Industrialization is a transformative process that shifts an economy from agriculture to industry and services, aiming to enhance labor productivity and comprehensively modernize socio-economic life. For Vietnam, industrialization is not merely an economic goal - it is a strategic pathway toward becoming a developed nation. This vision was firmly established in the Resolution of the 7th National Congress of the Communist Party of Vietnam (1991), which set the direction for building a modern industrial country, prioritizing high-tech sectors, high value-added industries, and strengthening international competitiveness.

Starting from the position of a less developed country, Vietnam has made remarkable progress in socio-economic development through its Đổi mới process and industrialization efforts. A key driver of this transformation has been foreign direct investment (FDI). Since its introduction in 1987, FDI has become a vital resource, bringing not only capital but also advanced technology, managerial expertise, employment opportunities, and expanded export markets. These contributions have enabled Vietnam to integrate more deeply into global value chains (GVCs).

Key Findings from the Research

🔹 FDI is a major growth driver: Contributed over 22% of GDP (2021–2023) and dominated 70–79% of exports annually.

🔹 FDI boosts industrial capacity: Though only 8% of manufacturing firms, FDI accounts for 56% of capital, 62% of revenue, and 60% of employment.

🔹 High-tech shift: Electronics FDI rose from 4.1% (2010) to 17.8% (2024).
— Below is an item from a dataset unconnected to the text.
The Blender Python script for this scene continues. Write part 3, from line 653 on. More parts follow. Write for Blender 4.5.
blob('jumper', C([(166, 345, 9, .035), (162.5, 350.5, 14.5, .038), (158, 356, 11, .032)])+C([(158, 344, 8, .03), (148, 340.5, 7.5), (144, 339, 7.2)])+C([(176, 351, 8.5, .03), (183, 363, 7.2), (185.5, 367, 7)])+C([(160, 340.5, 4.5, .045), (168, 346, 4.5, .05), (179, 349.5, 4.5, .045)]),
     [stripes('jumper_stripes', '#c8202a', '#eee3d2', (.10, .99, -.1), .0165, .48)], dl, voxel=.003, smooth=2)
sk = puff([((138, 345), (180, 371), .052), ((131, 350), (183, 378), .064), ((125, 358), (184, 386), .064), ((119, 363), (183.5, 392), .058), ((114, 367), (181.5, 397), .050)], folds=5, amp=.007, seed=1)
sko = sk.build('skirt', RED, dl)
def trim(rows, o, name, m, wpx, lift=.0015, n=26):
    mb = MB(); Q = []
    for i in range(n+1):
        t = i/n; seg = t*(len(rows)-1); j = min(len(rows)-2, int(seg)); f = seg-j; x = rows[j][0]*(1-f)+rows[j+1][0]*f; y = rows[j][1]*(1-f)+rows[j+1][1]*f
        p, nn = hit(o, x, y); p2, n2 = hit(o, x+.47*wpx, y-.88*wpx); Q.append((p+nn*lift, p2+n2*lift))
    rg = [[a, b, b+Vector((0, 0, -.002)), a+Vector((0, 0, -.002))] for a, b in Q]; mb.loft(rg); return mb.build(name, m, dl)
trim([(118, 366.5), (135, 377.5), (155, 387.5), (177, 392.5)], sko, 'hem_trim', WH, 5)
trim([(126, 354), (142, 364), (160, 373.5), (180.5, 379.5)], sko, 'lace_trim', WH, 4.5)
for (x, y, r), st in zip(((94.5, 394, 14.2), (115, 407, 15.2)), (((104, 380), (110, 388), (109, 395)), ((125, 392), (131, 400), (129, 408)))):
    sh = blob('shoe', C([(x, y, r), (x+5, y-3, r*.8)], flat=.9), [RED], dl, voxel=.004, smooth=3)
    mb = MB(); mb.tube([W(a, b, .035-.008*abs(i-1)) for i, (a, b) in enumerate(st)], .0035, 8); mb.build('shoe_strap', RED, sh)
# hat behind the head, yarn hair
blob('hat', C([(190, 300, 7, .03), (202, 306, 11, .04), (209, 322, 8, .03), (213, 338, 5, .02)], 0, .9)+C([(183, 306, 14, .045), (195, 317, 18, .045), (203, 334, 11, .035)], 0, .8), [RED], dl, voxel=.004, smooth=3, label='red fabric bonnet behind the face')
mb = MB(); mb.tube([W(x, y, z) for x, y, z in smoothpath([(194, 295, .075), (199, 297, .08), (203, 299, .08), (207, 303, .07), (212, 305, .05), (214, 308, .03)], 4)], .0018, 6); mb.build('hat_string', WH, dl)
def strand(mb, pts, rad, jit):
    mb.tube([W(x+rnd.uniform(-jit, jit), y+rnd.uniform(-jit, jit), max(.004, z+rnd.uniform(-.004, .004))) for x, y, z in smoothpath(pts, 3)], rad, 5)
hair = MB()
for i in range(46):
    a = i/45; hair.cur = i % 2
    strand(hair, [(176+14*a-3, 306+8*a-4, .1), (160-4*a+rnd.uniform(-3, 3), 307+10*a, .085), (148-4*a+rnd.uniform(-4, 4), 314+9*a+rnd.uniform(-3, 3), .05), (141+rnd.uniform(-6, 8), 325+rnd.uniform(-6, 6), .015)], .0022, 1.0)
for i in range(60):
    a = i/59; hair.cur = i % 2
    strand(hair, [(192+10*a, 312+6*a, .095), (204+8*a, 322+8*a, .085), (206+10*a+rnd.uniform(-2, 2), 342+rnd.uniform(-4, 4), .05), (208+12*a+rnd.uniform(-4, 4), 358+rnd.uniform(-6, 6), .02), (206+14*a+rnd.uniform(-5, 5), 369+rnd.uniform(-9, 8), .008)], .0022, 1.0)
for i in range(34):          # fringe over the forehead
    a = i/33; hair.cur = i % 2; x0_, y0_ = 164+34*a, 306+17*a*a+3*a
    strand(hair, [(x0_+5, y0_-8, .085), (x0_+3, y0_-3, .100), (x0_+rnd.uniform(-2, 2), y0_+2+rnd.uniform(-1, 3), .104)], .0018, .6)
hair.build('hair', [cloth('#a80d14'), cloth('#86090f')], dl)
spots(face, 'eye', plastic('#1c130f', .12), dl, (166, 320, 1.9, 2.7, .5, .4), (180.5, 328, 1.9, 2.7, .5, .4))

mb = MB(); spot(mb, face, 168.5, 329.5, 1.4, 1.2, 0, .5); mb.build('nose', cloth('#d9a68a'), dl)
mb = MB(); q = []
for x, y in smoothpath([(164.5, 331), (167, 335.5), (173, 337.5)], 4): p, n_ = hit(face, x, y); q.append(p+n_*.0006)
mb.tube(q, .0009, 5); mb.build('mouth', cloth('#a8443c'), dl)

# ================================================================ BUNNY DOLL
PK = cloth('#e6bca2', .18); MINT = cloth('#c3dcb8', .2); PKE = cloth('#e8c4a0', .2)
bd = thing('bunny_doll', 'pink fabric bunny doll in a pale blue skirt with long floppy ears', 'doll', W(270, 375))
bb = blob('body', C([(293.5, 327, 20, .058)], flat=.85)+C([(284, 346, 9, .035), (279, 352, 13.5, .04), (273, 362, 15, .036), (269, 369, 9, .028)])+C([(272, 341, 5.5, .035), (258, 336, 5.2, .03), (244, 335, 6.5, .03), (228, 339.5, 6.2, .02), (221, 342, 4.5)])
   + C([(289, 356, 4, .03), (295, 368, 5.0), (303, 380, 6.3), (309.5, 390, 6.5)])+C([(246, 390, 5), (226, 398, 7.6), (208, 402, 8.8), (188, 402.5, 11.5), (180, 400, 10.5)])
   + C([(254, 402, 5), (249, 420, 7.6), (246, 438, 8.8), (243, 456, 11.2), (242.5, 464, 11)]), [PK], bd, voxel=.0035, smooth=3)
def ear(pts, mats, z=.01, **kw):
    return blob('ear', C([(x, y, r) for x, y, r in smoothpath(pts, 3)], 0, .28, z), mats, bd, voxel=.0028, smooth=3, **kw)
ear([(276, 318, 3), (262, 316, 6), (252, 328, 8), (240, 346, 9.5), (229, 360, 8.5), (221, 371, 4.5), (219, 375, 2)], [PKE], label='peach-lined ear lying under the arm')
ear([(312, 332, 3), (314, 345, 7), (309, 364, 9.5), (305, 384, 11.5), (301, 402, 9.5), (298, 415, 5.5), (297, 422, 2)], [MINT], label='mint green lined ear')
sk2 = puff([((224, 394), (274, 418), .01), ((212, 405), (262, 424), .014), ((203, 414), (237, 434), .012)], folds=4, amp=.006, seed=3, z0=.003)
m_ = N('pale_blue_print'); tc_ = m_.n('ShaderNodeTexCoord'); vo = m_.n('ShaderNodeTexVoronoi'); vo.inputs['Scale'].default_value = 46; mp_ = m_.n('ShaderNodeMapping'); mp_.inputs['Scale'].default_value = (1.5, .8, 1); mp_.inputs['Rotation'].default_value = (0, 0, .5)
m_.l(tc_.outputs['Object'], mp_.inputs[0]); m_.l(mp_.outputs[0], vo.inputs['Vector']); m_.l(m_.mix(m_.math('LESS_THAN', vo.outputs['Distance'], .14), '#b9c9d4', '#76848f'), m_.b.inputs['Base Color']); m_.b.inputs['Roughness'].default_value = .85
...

New hubs like Bac Ninh & Hai Phong attract global giants (Samsung, LG, Foxconn).

🔹 Job creation: FDI jobs doubled from 2.1M (2011) to 5.3M (2023), with 80% in rural areas, helping reduce inequality.

🔹 Green energy leadership: FDI drives renewable energy with landmark projects like Lego’s $1B carbon-neutral plant.

🔹 Challenges remain:

Low localization rates (e.g., electronics: 5–10% real value created in VN)

Weak tech spillovers & domestic linkages

Risk of “pollution paradise” due to lax environmental enforcement

🔹 Policy shift needed: From attracting FDI at all costs to quality-driven, conditional incentives focused on R&D, tech transfer, and skilled labor.

 

The full report is written in Vietnamese, with an executive summary available in English.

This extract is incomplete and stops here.